Are you sure? They send it out quarterly. I’m guessing you just didn’t notice on your end.

The rebate is a small amount, because they only take a small amount.


Very sure. Guess I’ll get on the phone and start having weeks worth of back and forth with our very competent and efficient CRA to see if back pay is an option


If you go on Canada.ca you can see all the history of the payments as well as how those payments were delivered and if there was some sort of problem, that’s probably the best place to start.


Quebec and BC doesn’t get it because the federal tax doesn’t apply, just in case you live in one of those two provinces.


I’m not in those provinces


Then check your account on the government’s website because you’re supposed to get a financial compensation that’s high enough that you can drive 15k km and heat using oil and still come up ahead.

Complaining that you don’t get it and blaming the government and pretending it’s fake (I checked your history, it’s at least the second time you complain about that) instead of trying to find out if/why you don’t get it, that’s on you buddy and you sure look like the kind of guy that’s all about people’s own responsibilities (again, from your history).


15km? Heat with oil? What small city in Nova Scotia do you live in?

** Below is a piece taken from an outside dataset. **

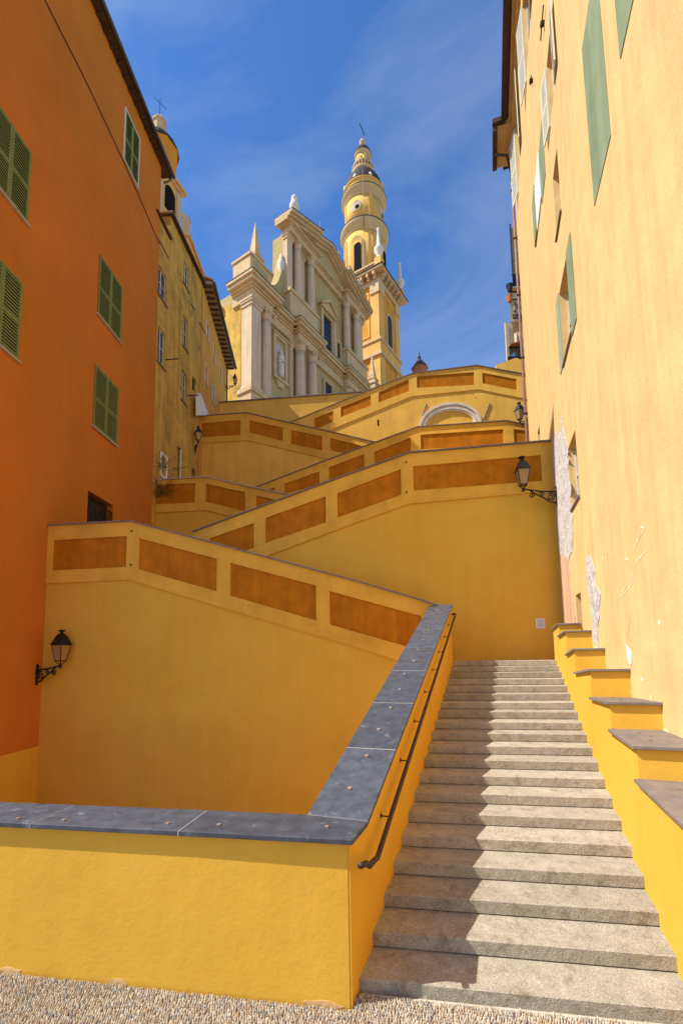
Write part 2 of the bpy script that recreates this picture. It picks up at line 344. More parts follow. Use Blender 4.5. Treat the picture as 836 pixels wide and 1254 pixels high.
# light mortar joints under the slabs (seen in the gaps)
b = MB(SL)
for a in jj[:-1]: b.prism([(a-.005, zc(a-.005)), (a+.005, zc(a+.005)), (a+.005, zc(a+.005)+.041), (a-.005, zc(a-.005)+.041)], -.578, .043)
b.build('mortar_joint', MORTAR, lp)
b = MB(FW)
for a in js[1:6]: b.box(a-.004, a+.004, -.518, .053, T0+.002, T0+.041)
b.build('mortar_joint', MORTAR, lp)
for c0_, c1_ in ((-.42, -.05), (-3.35, -3.1), (-2.2, -2.0)):
    P = []
    for k in range(14):
        t_ = 2*pi*k/14; rr_ = random.uniform(.7, 1.1); P.append(((c0_+c1_)/2+(c1_-c0_)/2*cos(t_)*rr_, .035+.035*sin(t_)*rr_))
    b = MB(FW); b.prism(P, .0005, .003); b.build('lime_splash', RWALL, lp)
# small terracotta pegs left in the slate
def peg(c, fr, dz=0.0, parent=None):
    b = MB(fr); b.prism([(c[0]-.017, c[2]-.004), (c[0]+.017, c[2]-.004+dz), (c[0]+.017, c[2]+.011+dz), (c[0]-.017, c[2]+.011)], c[1]-.020, c[1]+.020); return b.build('peg', PEG, parent)
for (x, y), k in zip([(22, 1003), (78, 1005), (205, 1009), (268, 1010.5), (400, 1013)], [3, 3, 4, 4, 5]):
    d = _F+(x-CX)/FPX*_r+(CY-y)/FPX*_u; tt = (T0+.045-H)/d.z; q = V(0, 0, H)+d*tt-FW.p
    k = 3 if q.dot(FW.t) < fl[0] else (4 if q.dot(FW.t) < fl[1] else 5)
    peg((q.dot(FW.t), q.dot(FW.n), T0+.045), FW, 0, slabs[k])
for i in range(len(jj)-1):
    for f, o in ((.35, -.27), (.85, -.29)):
        if i > 4 and f > .5: continue
        a = jj[i]+(jj[i+1]-jj[i])*f; sl = (zt-T0)/(s_end-s_st); peg((a, o+random.uniform(-.03, .03), zc(a)+.045), SL, sl*.044, slope_slabs[i])
# handrail
hr = thing('handrail', 'dark brown iron handrail bracketed to the yellow wall left of the steps', 'handrail', SL.W(.6, .1, .9))
RO = .11
pa = SL.px(462, 1050, RO); pb_ = SL.px(557.5, 752, RO)
h0 = SL.px(441, 1060, RO); h1 = SL.px(452, 1061, RO)
pts = [SL.W(h0[0], RO, h0[1]), SL.W(h0[0]+(h1[0]-h0[0])*.7, RO, h0[1]*.5+h1[1]*.5), SL.W(h1[0], RO, h1[1]+.004), SL.W(h1[0]+(pa[0]-h1[0])*.55, RO, h1[1]+(pa[1]-h1[1])*.38), SL.W(pa[0], RO, pa[1])]
for f in (.25, .5, .75, 1): pts.append(SL.W(pa[0]+(pb_[0]-pa[0])*f, RO, pa[1]+(pb_[1]-pa[1])*f))
pts += [SL.W(pb_[0]+.02, RO*.6, pb_[1]+.004), SL.W(pb_[0]+.02, .0, pb_[1]+.004)]
MB().tube(pts, .026, 10).build('rail', RAIL, hr, smooth=True)
for (x, y) in [(551, 764.5), (546, 779), (540, 797.5), (532, 819.5), (522, 846.7), (510, 882.5), (495, 930.7), (470, 999)]:
    f = (y-1050)/(752-1050); a = pa[0]+(pb_[0]-pa[0])*f
    # bracket s found from the rail line at that photo row
    lo, hi = pa[0], pb_[0]
    for _ in range(30):
        mid = (lo+hi)/2; z = pa[1]+(pb_[1]-pa[1])*(mid-pa[0])/(pb_[0]-pa[0]); q = SL.W(mid, RO, z)-V(0, 0, H)
        if CY-FPX*q.dot(_u)/q.dot(_F) > y: lo = mid
        else: hi = mid
    z = pa[1]+(pb_[1]-pa[1])*(lo-pa[0])/(pb_[0]-pa[0])
    bb = MB(); bb.tube([SL.W(lo, -.01, z-.01), SL.W(lo, RO, z-.012), SL.W(lo, RO, z)], .008, 6); bb.tube([SL.W(lo, -.005, z-.01), SL.W(lo, .008, z-.01)], .026, 10); bb.build('bracket', RAIL, hr)

# ------------------------------------------------------------------ right stepped parapet
RW = Fr((4.19, 6.28), .325, out=-1)          # the tall right house wall, outward = to the left
rp = thing('stepped_parapet', 'golden yellow parapet stepping up right of the stairs, capped with brown slate slabs', 'wall', SR.W(0, -.2, 0))
Zp = lambda x, y: (660+x/3.92, 740+y/3.92)
corn = [((25, 160), (80, 92)), ((80, 150), (115, 127)), ((107, 238), (155, 212)), ((160, 332), (228, 310)), ((230, 457), (320, 467)), ((318, 615), (445, 678)), ((460, 885), (690, 1060))]
cs_ = [SR.px(*Zp(*c[1]), .05) for c in corn]; cs_[-1] = SR.px(*Zp(680, 1050), .05)
tips = [SR.px(*Zp(*c[0]), .05) for c in corn]
edges = []
for k in range(7):
    edges.append(cs_[k][0])
edges.append(-1.6)
s_far = cs_[0][0]+1.3
def wall_o(s):   # offset of the right house wall from SR face at s (negative = behind, to the right)
    q = SR.W(s, 0, 0); a = RW.p; e = RW.t; nrm = -SR.n
    den = nrm.x*e.y-nrm.y*e.x; t_ = ((a.x-q.x)*e.y-(a.y-q.y)*e.x)/den; return -t_
bodies = MB(SR)
for k in range(7):
    a0 = edges[k]+.05; a1 = s_far if k == 0 else edges[k-1]+.05
    zc_ = cs_[k][1]-.04; zf = zc_-(0.10 if k in (2, 3) else .05 if k in (0, 1, 4) else 0)
    w0, w1 = wall_o(a0)-.05, wall_o(a1)-.05
    P = [(a0, 0), (a1, 0), (a1, w1), (a0, w0)]
    bodies.hprism(P, -3.2, [zc_, zf, zf, zc_])
    sb = MB(SR); a0s = a0-.05; a1s = a1-.004 if k else s_far
    sb.hprism([(a0s, .05), (a1s, .05), (a1s, wall_o(a1s)-.02), (a0s, wall_o(a0s)-.02)], [zc_, zf, zf, zc_], [zc_+.04, zf+.04, zf+.04, zc_+.04])
    s_ob = sb.build('coping_slab', SLATEB, rp, bevel=.006)
    if k >= 4:
        for f, oo in ((.3, .35), (.55, .5), (.75, .4)):
            a = a0s+(a1s-a0s)*f; peg((a, wall_o(a)*oo, zc_+(zf-zc_)*f+.04), SR, 0, s_ob)
a0 = -1.6; a1 = edges[6]+.05
bodies.hprism([(-2.2, 0), (a1, 0), (a1, wall_o(a1)-.05), (-2.2, wall_o(-2.2)-.05)], -3.2, [cs_[6][1]-.62]*4)
bodies.build('wall_body', GOLD, rp)
sb = MB(SR); zz = cs_[6][1]-.62; sb.hprism([(-2.25, .05), (a1-.004, .05), (a1-.004, wall_o(a1)-.02), (-2.25, wall_o(-2.25)-.02)], zz, zz+.04); sb.build('coping_slab', SLATEB, rp, bevel=.006)

# ------------------------------------------------------------------ wall with openings
def wall_face(name, fr, s0, s1, z0, z1, holes, m, parent, depth=.28, thick=1.0, top=None, body=True):
    """front face with rectangular openings (s0,s1,z0,z1[,depth]) and their reveals, plus a solid behind"""
    b = MB(fr); S = sorted(set([s0, s1]+[h[0] for h in holes]+[h[1] for h in holes])); Z = sorted(set([z0, z1]+[h[2] for h in holes]+[h[3] for h in holes]))
    inside = lambda a, z: any(h[0] < a < h[1] and h[2] < z < h[3] for h in holes)
    W = fr.W
    for i in range(len(S)-1):
        for j in range(len(Z)-1):
            if inside((S[i]+S[i+1])/2, (Z[j]+Z[j+1])/2): continue
            b.quad(W(S[i], 0, Z[j]), W(S[i+1], 0, Z[j]), W(S[i+1], 0, Z[j+1]), W(S[i], 0, Z[j+1]))
    for h in holes:
        d = -(h[4] if len(h) > 4 else depth)
        a, c, e, f = h[:4]
        b.quad(W(a, 0, e), W(a, d, e), W(a, d, f), W(a, 0, f)); b.quad(W(c, 0, e), W(c, d, e), W(c, d, f), W(c, 0, f))
        b.quad(W(a, 0, f), W(c, 0, f), W(c, d, f), W(a, d, f)); b.quad(W(a, 0, e), W(c, 0, e), W(c, d, e), W(a, d, e))
        b.quad(W(a, d, e), W(c, d, e), W(c, d, f), W(a, d, f))
    if body:
        b.quad(W(s0, 0, z0), W(s0, -thick, z0), W(s0, -thick, z1), W(s0, 0, z1)); b.quad(W(s1, 0, z0), W(s1, -thick, z0), W(s1, -thick, z1), W(s1, 0, z1))
        b.quad(W(s0, -thick, z0), W(s1, -thick, z0), W(s1, -thick, z1), W(s0, -thick, z1)); b.quad(W(s0, 0, z1), W(s1, 0, z1), W(s1, -thick, z1), W(s0, -thick, z1))
    me_o = b.build(name, m, parent)
    return me_o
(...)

Why is it my fault that the government imposed a tax, and then said “don’t worry, we’ll give it back!” and then didn’t?

My main complaint here is that I constantly have to jump through ridiculous hoops with the government to get money that I’d already earned, but they just take it freely


15k km

15 000km

I’m sure you have yet to check if you actually don’t receive it, you probably do and don’t realize it.

Or it’s simply that you’re not eligible because you’re under 19 or don’t fill your taxes 🤔


I 100% went back and checked, after I was told it’s “very small” and probably wouldn’t notice it.

I appreciate you trying to help out though, thank you. You’re the most competent CRA employee I’ve ever spoken to


I don’t know what province you’re in, but some of them have their own program.

You wouldn’t be the first person who’s sure they’re not getting them, because they come as a direct deposit and slip under the radar.